Liz es su único contacto con el mundo exterior al que él renunció de forma definitiva desde hace 10 años.
Luego llega ante él Thomas (Ty Simpkins) un joven misionero de doble moral que quiere salvar su alma.
Su amargada ex esposa, Mary (Samantha Morton) cada vez que lo llega a ver es para restregarle en su cara toda la miseria de soledad en la que ambos viven.
Y está ese repartidor de pizzas (Sathya Sridharan) que le surte de comer todos los días sin conocerlo, toda la comunicación se da a través de una puerta.
La dignidad con la que, envuelto en carne protésica, Brendan Fraser se las arregla extraordinariamente para arrancar sentimientos encontrados con su violenta y emotiva actuación, es de un Oscar.
En sus enormes ojos está la verdad de su tormento.
Y en su voluminoso cuerpo se encuentra el castigo a su pasado en el que dejó a su familia por correr a los brazos de su novio, sin importar herir a su hija y a su esposa.
La nueva película de Darren Aronofsky es una perfecta amalgama de emociones que van de la pena, al odio, del odio a la violencia y de la violencia al vacío.
“La Ballena” te lleva a esos caminos de desgracia, de suicidio, de depresión y crueldad, de gula y obesidad y no te permite tan siquiera un segundo de reposo, todo se da de manera continua y abrupta.
Ciertamente, el exceso de drama teatral en determinado momento abruma, asfixia e incomoda.
El poder de “La Ballena” está en las actuaciones. Todos de un alcance excelente.
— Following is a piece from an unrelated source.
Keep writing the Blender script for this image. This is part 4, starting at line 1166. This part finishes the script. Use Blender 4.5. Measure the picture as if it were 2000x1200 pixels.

Fraser no pudo tener mejor retorno al cine, “La Ballena” le devolvió el éxito que está ausente en su carrera desde hace ya muchos años.
Pero si Brendan está de un lujo actoral, Hong Chau tranquilamente lo supera sin necesidad de usar latex ni efectos especiales, ella aporta al drama una actuación feroz y en su momento, un trabajo de escena de una vulnerabilidad increíble.
El tamaño físico de Charlie es tan enorme como tan enorme es la soledad que lo rodea, que lo consume y aniquila y, en una escala de 5 al 10, a la propuesta de Darren Aronofsky le doy un 10. Podrá gustarme o no, pero lo que se ve en pantalla no se puede negar que es un trabajo impecable.